Stupisce, quindi, che l'ultimo Marx, pur essendo perfettamente consapevole del carattere conflittualistico della distribuzione del "prodotto sociale" nell'ambito dell'economia capitalistica, non fosse altrettanto consapevole del carattere altrettanto conflittualistico della determinazione del rapporto di scambio e quindi del prezzo dei singoli "manufatti" e del fatto che tale rapporto è solo in parte determinato dalla quantità di lavoro necessaria alla produzione dei beni scambiati. In realtà, con tutta evidenza, la determinazione del prezzo dei beni è in gran parte determinato da rapporti di forza, da posizioni di dominio e di potere che ben poco hanno a che fare col lavoro necessario alla loro produzione.

Libero ha detto...

Fatta questa precisazione mi soffermo brevemente sulla teoria della caduta tendenziale del saggio di profitto come formulata da Marx.
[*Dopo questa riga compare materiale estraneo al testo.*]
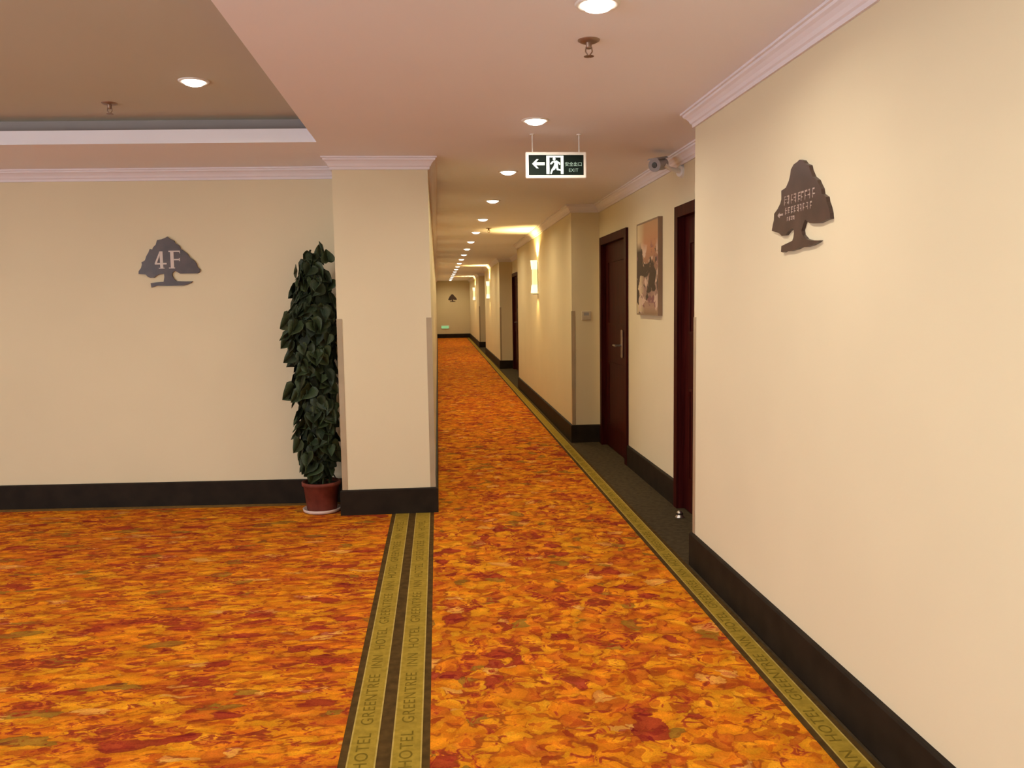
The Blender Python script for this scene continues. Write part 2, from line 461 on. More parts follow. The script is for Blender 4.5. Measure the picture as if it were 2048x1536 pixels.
struct('wall_lobby', bm, M['wall'], 'cream wall with an added wide window at the far left of the lobby', 'wall')
wn = bpy.data.objects.new('added_window_1', None); COL.objects.link(wn)  # unseen window, added to bring cool light onto right wall and ceiling
tag(wn, 'unseen wide white framed window added in the far left lobby wall for its light', 'window', kind='structure')
bm = bmesh.new()
for q in ((WZ0, WZ0 + 0.06), (WZ1 - 0.06, WZ1)): box(bm, -7.17, -7.11, WY0, WY1, q[0], q[1])
for i in range(6):
    y = WY0 + 0.03 + i * (WY1 - WY0 - 0.06) / 5
    box(bm, -7.165, -7.115, y - 0.03, y + 0.03, WZ0 + 0.06, WZ1 - 0.06)
mesh_obj('added_window_frame', bm, M['addedwinframe'], wn)
_g, _t, _b = nt('clear added window glass')
_tr = node(_t, 'ShaderNodeBsdfTransparent'); _gl = node(_t, 'ShaderNodeBsdfGlossy', i_Roughness=0.02); _mx = node(_t, 'ShaderNodeMixShader', i_Fac=0.05)
_t.links.new(_tr.outputs[0], _mx.inputs[1]); _t.links.new(_gl.outputs[0], _mx.inputs[2]); _t.links.new(_mx.outputs[0], _t.nodes['Material Output'].inputs['Surface'])
for i in range(5):
    y = WY0 + 0.06 + i * (WY1 - WY0 - 0.06) / 5
    mesh_obj('pane', B(-7.143, -7.137, y, y + (WY1 - WY0 - 0.06) / 5 - 0.06, WZ0 + 0.06, WZ1 - 0.06), _g, wn)

# ---- crown mouldings (stepped cove profile)
CP = [(0.0, 2.350), (0.012, 2.350), (0.014, 2.366), (0.022, 2.372), (0.028, 2.386), (0.040, 2.400), (0.052, 2.408), (0.054, 2.418), (0.064, 2.420), (0.064, CEIL), (0.0, CEIL)]
rp_ = [(XR, -4.0)]
for (a, b_) in RECESS: rp_ += [(XR, a), (XN, a), (XN, b_), (XR, b_)]
rp_ += [(XR, YEND)]
lp_ = [(XL, YEND), (XL, PY0), (PX0, PY0), (PX0, wall_left_y(PX0)), (xl2, wall_left_y(xl2)), (xl2, -4.0), (XR, -4.0)]
bm = bmesh.new(); sweep(bm, rp_, CP)
struct('trim_1', bm, M['crown'], 'white crown moulding along the right wall', 'moulding')
bm = bmesh.new(); sweep(bm, lp_, CP)
struct('trim_2', bm, M['crown'], 'white crown moulding around the pillar and left wall', 'moulding')

# ---- baseboards
BP = [(0.0, 0.0), (0.018, 0.0), (0.018, 0.174), (0.013, 0.181), (0.0, 0.183)]
segs, cur = [], [(XR, -4.0)]
for (a, b_) in RECESS:
    cur += [(XR, a), (XN, a)]
    for d0, d1 in DOORS:
        if a < d0 < b_:
            cur.append((XN, d0 + 0.002)); segs.append(cur); cur = [(XN, d1 - 0.002)]
    cur += [(XN, b_), (XR, b_)]
cur += [(XR, YEND)]; segs.append(cur)
bm = bmesh.new()
for s in segs: sweep(bm, s, BP)
struct('baseboard_right', bm, M['base'], 'dark brown baseboard along the right wall', 'baseboard')
bm = bmesh.new(); sweep(bm, lp_, BP)
struct('baseboard_left', bm, M['base'], 'dark brown baseboard around the pillar and left wall', 'baseboard')
bm = bmesh.new(); box(bm, XL + 0.018, XR - 0.018, YEND - 0.018, YEND, 0, 0.183)
struct('baseboard_end', bm, M['base'], 'dark brown baseboard on the far end wall', 'baseboard')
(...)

Il fatto che tutto il valore d'uso, compreso il plusvalore, derivi indubitabilmente dal lavoro dell'uomo non implica affatto che la produzione dei manufatti produca plusvalore in proporzione al maggiore quantità di lavoro utilizzata nella loro produzione, rispetto alla quantità di capitale. Alla luce delle precisazioni prima formulate, non è dato reperire nella teoria del valore lavoro alcun assioma che possa implicare la conclusione che la produzione di manufatti effettuata con alta intensità di capitale e bassa intensità di lavoro fornisca meno plusvalore di quella effettuata con alta intensità di lavoro e bassa intensità di capitale. Questo in considerazione del fatto che la determinazione del profitto, che è una componente del prezzo dei manufatti, ben poco ha a che vedere col la teoria del valore lavoro, che come ho già detto è finalizzata a dimostrare lo sfruttamento e non a determinare i valori di scambio dei beni. Il lavoro umano, che venga effettuato a bassa intensità o ad alta intensità di capitale produce comunque plusvalore e non è dato sapere, nell'ambito della stessa teoria del valore, lavoro se ne produrrà di più o di meno al variare di detta intensità. Inoltre, essendo il prodotto sociale formato sostanzialmente da salari e profitti, la caduta tendenziale del saggio di profitto implica l'aumento tendenziale del saggio di salario. Il chè, evidenzia una contraddizione nello stesso pensiero marxiano. In realtà come ha ampiamente messo in evidenza Giovanni Arrighi nel suo libro Adam Smith a Pechino, la caduta tendenziale del saggio di profitto nei paesi capitalisti è un dato empirico verificato, chiaramente attribuibile, come previsto da Adam Smith,non tanto al conflitto capitale - lavoro quanto al conflitto capitale - capitale e, quindi, alle conseguenti inevitabili crisi di sovraccumulazione cui va incontro il modo di produzione capitalistico.